◆ **Stated task**
Working from the top of the listing below, retype each line through the line containing "S = bpy.context.scene", both included, with no pictures.

◆ **Records for the task**
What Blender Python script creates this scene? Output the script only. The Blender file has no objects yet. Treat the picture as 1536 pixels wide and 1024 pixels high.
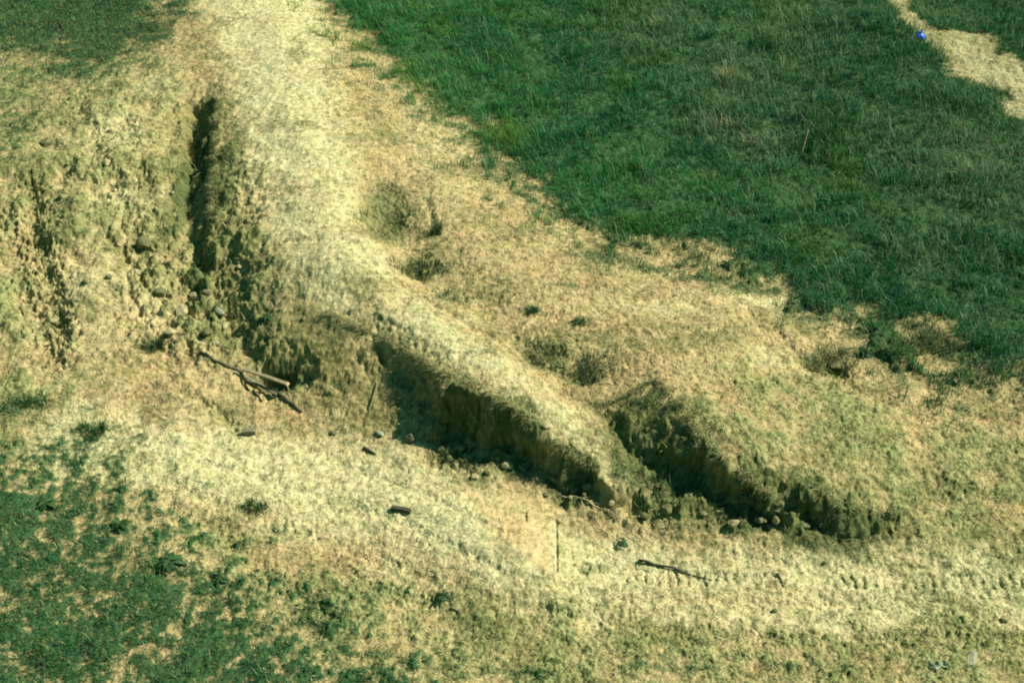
import bpy, math, random
import numpy as np
from mathutils import Vector, Matrix
from mathutils.geometry import delaunay_2d_cdt

rng = np.random.default_rng(7)
random.seed(7)
C = bpy.context.scene.collection
S = bpy.context.scene

# ------------------------------------------------------------------ camera
H, PITCH, F = 20.0, math.radians(37.0), 1910.0      # F in pixels of a 1536 wide frame
cp, sp = math.cos(PITCH), math.sin(PITCH)
cam_d = bpy.data.cameras.new("camera")
cam_d.sensor_width = 36.0
cam_d.lens = 36.0 * F / 1536.0
cam_d.clip_end = 2000
cam = bpy.data.objects.new("camera", cam_d)
C.objects.link(cam)
cam.location = (0, 0, H)
cam.rotation_euler = (math.pi / 2 - PITCH, 0, 0)
S.camera = cam

def ray(px, py):
    """direction in the world of a point of the 1536x1024 survey picture"""
    u, v = (px - 768.0) / F, (512.0 - py) / F
    return u, cp + v * sp, -sp + v * cp

def unproj(px, py, z):
    dx, dy, dz = ray(px, py)
    t = (z - H) / dz
    return dx * t, dy * t

# ------------------------------------------------------------------ noise
def _hash(ix, iy, seed):
    h = (ix.astype(np.int64) * 374761393 + iy.astype(np.int64) * 668265263 + seed * 144665) & 0x7fffffff
    h = ((h ^ (h >> 13)) * 1274126177) & 0x7fffffff
    return (h ^ (h >> 16)) & 0xffff

_ang = np.linspace(0, 2 * np.pi, 65536, endpoint=False).astype(np.float32)
_ca, _sa = np.cos(_ang), np.sin(_ang)

def perlin(x, y, seed=0):
    x0 = np.floor(x); y0 = np.floor(y)
    fx = (x - x0).astype(np.float32); fy = (y - y0).astype(np.float32)
    u = fx * fx * fx * (fx * (fx * 6 - 15) + 10); v = fy * fy * fy * (fy * (fy * 6 - 15) + 10)
    def g(dx, dy):
        h = _hash(x0 + dx, y0 + dy, seed)
        return _ca[h] * (fx - dx) + _sa[h] * (fy - dy)
    a = g(0, 0); b = g(1, 0); c = g(0, 1); d = g(1, 1)
    return ((a + u * (b - a)) * (1 - v) + (c + u * (d - c)) * v) * 1.5

def fbm(x, y, seed=0, octv=4, gain=0.5):
    s = 0; a = 1.0; f = 1.0
    for i in range(octv):
        s = s + a * perlin(x * f + 17.3 * i, y * f - 9.1 * i, seed + i)
        a *= gain; f *= 2.03
    return s

def sstep(a, b, x):
    t = np.clip((x - a) / (b - a), 0, 1)
    return t * t * (3 - 2 * t)

# ------------------------------------------------------------------ base relief: breaklines read off the survey picture with a height
LINES = [
 # far edge of the bank against the meadow
 [(455,-60,1.75),(510,30,1.7),(560,80,1.6),(640,150,1.5),(720,225,1.35),(800,285,1.2),(870,335,1.1),(960,370,1.0),(1080,395,.95),(1180,450,.85),(1300,490,.75),(1420,560,.55),(1540,585,.5),(1760,600,.45)],
 # crest of the main bank
 [(365,-70,2.3),(380,-20,2.3),(420,100,2.35),(450,200,2.4),(480,300,2.4),(510,380,2.28),(570,440,1.98),(640,500,1.8),(720,560,1.88),(800,612,1.6),(870,668,1.15),(915,715,.75),(945,768,.12)],
 # right shoulder of the crest
 [(470,40,2.25),(500,150,2.25),(525,260,2.22),(536,345,2.12),(590,408,1.92),(650,455,1.78),(740,515,1.72),(830,585,1.42),(880,612,1.2)],
 # hollows behind the crest
 [(562,272,1.85),(582,330,1.5),(622,395,1.4),(690,440,1.52),(790,520,1.42),(850,548,1.36),(900,605,1.12)],
 # shoulder of the lower bench
 [(640,270,1.9),(690,340,1.85),(760,400,1.75),(880,460,1.6),(1000,540,1.68),(1080,625,1.55),(1130,665,1.38),(1230,705,1.05),(1330,760,.55),(1400,800,.15)],
 # top edge of the bench scarp
 [(892,612,1.2),(930,604,1.45),(985,576,1.72),(1022,616,1.68),(1050,658,1.6)],
 # nose running down from it, steep on its left
 [(1050,658,1.6),(1085,692,1.42),(1125,722,1.05),(1160,752,.7),(1205,796,.12)],
 [(1046,716,.5),(1080,744,.36),(1110,764,.24),(1140,784,.12)],
 # foot of the bench scarp
 [(906,646,.78),(925,668,.72),(965,668,.95),(1005,676,.95)],
 [(942,705,.42),(975,716,.45),(1010,718,.5)],
 [(962,772,.08),(1080,792,.05),(1200,820,.0),(1300,826,.0),(1400,812,.05)],
 # second buttress and gully
 [(1150,700,1.25),(1200,716,1.05),(1222,735,.98),(1262,762,.75),(1312,796,.2)],
 [(1192,744,.72),(1205,766,.42),(1225,790,.2),(1268,812,.06)],
 # left edge of the crest (top of the main scarp)
 [(322,100,2.1),(340,150,2.05),(352,200,2.0),(366,250,2.0),(378,310,1.92),(398,375,1.75),(430,438,1.52),(480,474,1.42),(560,506,1.34),(605,532,1.32),(640,550,1.5),(690,577,1.82),(745,598,1.78),(790,636,1.45),(845,675,1.05),(888,700,.75),(930,765,.12)],
 # foot of the main scarp
 [(296,380,.85),(310,430,.72),(340,490,.52),(375,545,.3),(455,597,.22),(510,624,.26),(580,644,.22),(680,684,.05),(760,706,.05),(830,741,.03),(900,769,.02)],
 # hidden talus line under the lit part of the scarp
 [(345,400,1.25),(392,480,1.05),(440,530,.85),(500,552,.82),(560,574,.72),(605,592,.66),(640,600,.75)],
 # buttress and foot of the wall in the shaded part
 [(690,577,1.85),(716,612,1.3),(736,648,.75),(752,672,.35)],
 [(640,628,.55),(662,640,.5),(700,658,.42)],
 [(752,664,.42),(790,688,.34),(845,722,.2),(895,750,.1)],
 # slot trench: left rim, floor, right rim
 [(270,138,1.92),(275,190,1.58),(274,250,1.38),(270,330,1.15),(258,390,1.0)],
 [(300,160,1.6),(297,200,.85),(290,260,.65),(287,330,.62),(284,385,.68)],
 [(328,148,2.04),(325,200,1.93),(321,260,1.8),(315,330,1.55),(318,385,1.3)],
 # rim of the left mound against the gully
 [(190,395,1.15),(215,428,1.0),(255,482,.72),(300,528,.48),(352,572,.3),(450,614,.15),(540,655,.08),(640,690,.05)],
 [(232,420,.85),(272,478,.55),(318,525,.36)],
 # dozer wedge
 [(690,716,.05),(730,760,.40),(770,800,.56),(832,864,.22)],
 [(800,772,.1),(829,782,.16),(830,830,.14),(831,864,.12)],
 [(841,780,-.02),(842,830,-.05),(842,870,-.05)],
]
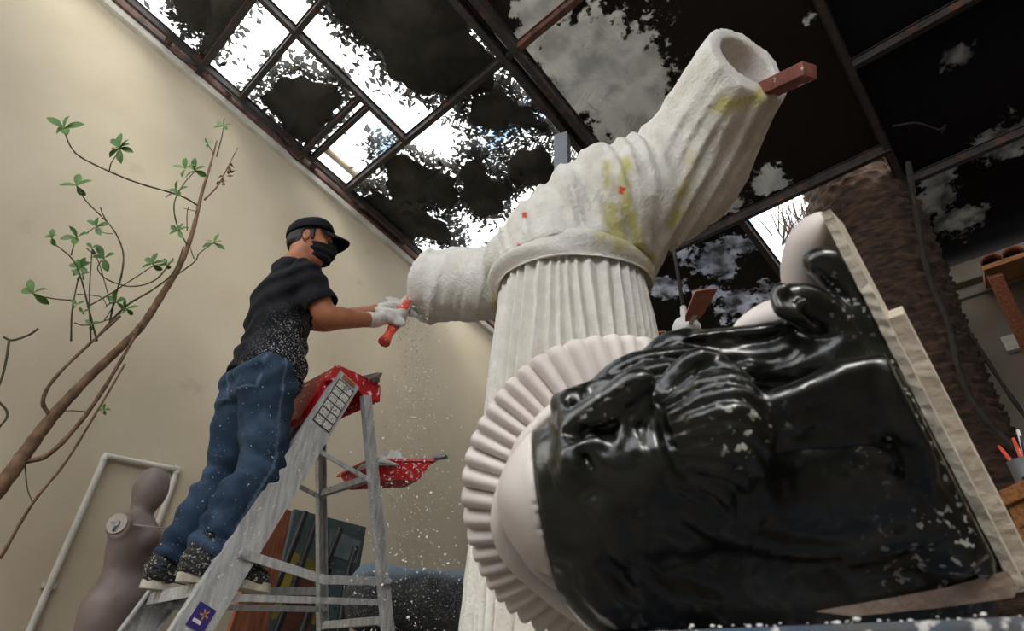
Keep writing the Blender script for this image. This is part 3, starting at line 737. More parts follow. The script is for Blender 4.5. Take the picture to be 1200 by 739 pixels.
for xx, o in ((NX, .014), (FXX, -.014)):
    f0 = ladpt(*xx, FT, FB, 0.93) + A_((o, 0.0, 0)); r0 = ladpt(*xx, RT, RB, 0.93) + A_((o, 0, 0.0)); mid = (f0 + r0) / 2 + A_((o * 0.6, 0.02, -0.035))
    flatbar([f0, mid, r0], 0.03, 'spreader', lad)
    f1 = ladpt(*xx, FT, FB, 0.80) + A_((-o * 2, 0.03, 0)); r1 = ladpt(*xx, RT, RB, 0.86) + A_((-o, 0, 0))
    flatbar([f1, r1], 0.022, 'brace', lad)
    f1 = ladpt(*xx, FT, FB, 1.36) + A_((-o, 0.03, 0)); r1 = ladpt(*xx, RT, RB, 1.30) + A_((-o, 0, 0))
    flatbar([f1, r1], 0.02, 'brace', lad)
# red top cap: shell with skirt, brackets down over the rails
b = MB(); prof = [(1.075, 1.66), (1.085, 1.722), (1.105, 1.745), (1.315, 1.745), (1.335, 1.725), (1.345, 1.66)]
xs = (-2.47, -2.074)
poly = [(xs[0], y, z) for y, z in prof] + [(xs[0], 1.325, 1.665), (xs[0], 1.31, 1.725), (xs[0], 1.115, 1.725), (xs[0], 1.097, 1.665)]
b.prism(poly, (xs[1] - xs[0], 0, 0))
for x in xs:
    b.prism([(x - .004, 1.08, 1.66), (x - .004, 1.09, 1.735), (x - .004, 1.33, 1.735), (x - .004, 1.34, 1.66), (x - .004, 1.27, 1.64), (x - .004, 1.18, 1.70)], (0.008, 0, 0))
b.box((-2.27, 1.09, 1.60), (0.165, 0.012, 0.075), bev=0.005)
b.prism([(-2.44, 1.085, 1.53), (-2.44, 1.095, 1.68), (-2.10, 1.095, 1.68), (-2.14, 1.085, 1.60), (-2.22, 1.085, 1.53)], (0, -0.02, 0))
topcap = b.build('top_cap', M['red'], lad)
def powder_heap(name, c, rx, ry, h, par, n=34, seed=1.0):
    V, F = [], []; R_ = 9
    for i in range(R_):
        t = (i + 1) / R_
        for j in range(n):
            a = 2 * math.pi * j / n; k = 1 + 0.5 * float(vnoise(A_(math.cos(a) * 2 + seed), A_(math.sin(a) * 2), A_(seed)))
            x, y = c[0] + rx * t * k * math.cos(a), c[1] + ry * t * k * math.sin(a)
            z = c[2] + h * (1 - t * t) * (0.75 + 1.3 * float(vnoise(A_(x * 40), A_(y * 40), A_(seed)))) + (0.004 if t < 1 else -0.001)
            V.append((x, y, z))
    V.append((c[0], c[1], c[2] + h)); ci = len(V) - 1
    for j in range(n):
        F.append((ci, j, (j + 1) % n))
        for i in range(R_ - 1): F.append((i * n + j, (i + 1) * n + j, (i + 1) * n + (j + 1) % n, i * n + (j + 1) % n))
    F.append(tuple((R_ - 1) * n + j for j in range(n - 1, -1, -1)))
    return link(name, V, F, M['powder'], par)
powder_heap('foam_dust', (-2.2, 1.27, 1.744), 0.20, 0.055, 0.014, topcap)
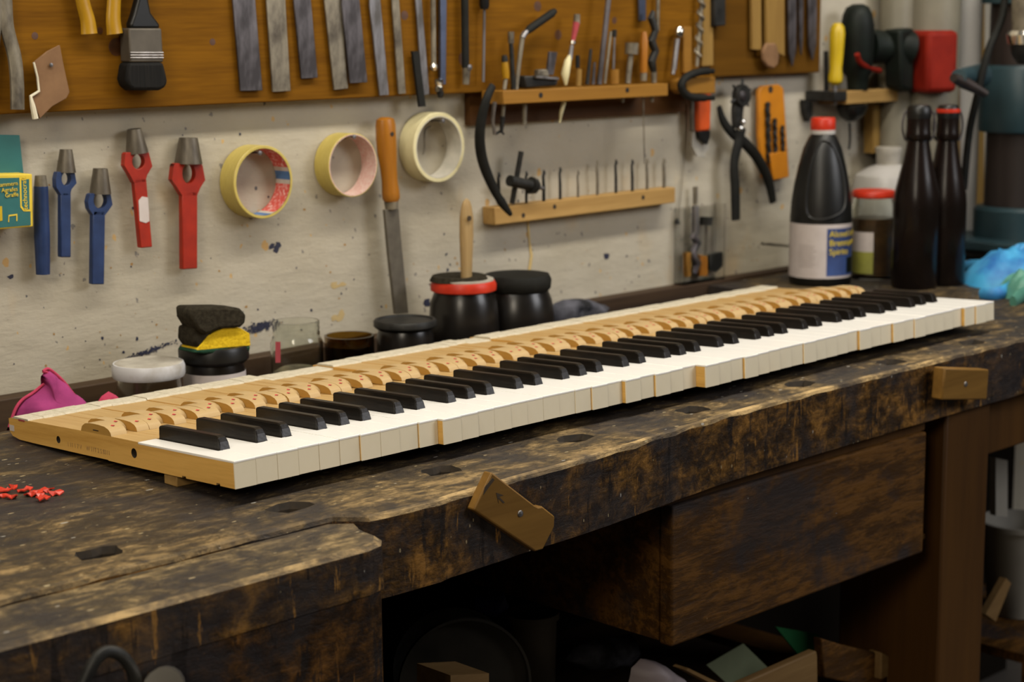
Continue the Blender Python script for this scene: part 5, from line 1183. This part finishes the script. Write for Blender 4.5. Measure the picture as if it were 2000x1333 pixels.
W('inner_panel', [(1605, 1248), (1650, 1262), (1735, 1280), (1732, 1345), (1660, 1335), (1610, 1325)], .03, .014, M['drawer'], cr, bev=.002)
W('side_panel', [(1722, 1275), (1737, 1282), (1735, 1350), (1720, 1350)], .02, .02, M['dullwood'], cr, bev=.002)
W('left_edge', [(1340, 1310), (1345, 1306), (1425, 1345), (1420, 1352)], .02, .02, M['dullwood'], cr)
tag(W('paper_sheet', [(1380, 1300), (1452, 1258), (1500, 1305), (1430, 1345)], .12, .001, M['paper'], None), 'pale green paper sheet sticking up in the crate', 'paper')
tag(W('green_folder', [(1515, 1225), (1600, 1240), (1590, 1275), (1560, 1280)], .12, .003, M['greenfolder'], None), 'dark green folder under the drawer', 'folder')
tag(W('green_wedge', [(1738, 1290), (1770, 1292), (1776, 1305), (1750, 1320), (1737, 1310)], .05, .01, M['greenbright'], None, bev=.002), 'bright green plastic piece right of the crate', 'plastic')
o = puff('torn_card', [(1765, 1275), (1790, 1268), (1808, 1274), (1806, 1340), (1775, 1345), (1760, 1320)], .03, .012, M['greycloth'], None, .006, 50)
tag(o, 'torn dark card with tan edge beside the bench leg', 'card')
# right of the leg
bkt(1992, 1016, .15, 150, 110, 100, 'bucket', 'pale plastic bucket standing right of the bench leg', z0=.345)
wb_ = thing('wooden_box', 'low wooden slatted box right of the bench leg', 'box', V(1950, 1250, .10))
c = V(1960, 1215, .12)
box('box_top', c.x-.08, c.x+.35, .03, .26, .330, .344, M['drawer'], wb_)
box('box_front', c.x-.08, c.x+.35, .03, .042, .22, .330, M['drawer'], wb_)
for j in range(6): box('slat', c.x-.08+j*.05, c.x-.05+j*.05, -.05, .03, .22, .23, M['dullwood'], wb_)
tag(W('wood_scrap', [(1925, 1200), (1965, 1130), (1975, 1140), (1945, 1215)], .03, .01, M['dullwood'], None), 'pale wooden offcut leaning on the bucket', 'offcut')
tag(W('white_board', [(1945, 895), (1968, 900), (1968, 1010), (1945, 1008)], .12, .01, M['bucket'], None), 'narrow pale upright board behind the bench leg', 'board')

◆ **Task result**
What Blender Python script creates this scene? Output the script only. The Blender file has no objects yet. Treat the picture as 1536 pixels wide and 1024 pixels high.
import bpy, math, random
import numpy as np
from mathutils import Vector, Matrix
from mathutils.geometry import delaunay_2d_cdt

rng = np.random.default_rng(7)
random.seed(7)
C = bpy.context.scene.collection
S = bpy.context.scene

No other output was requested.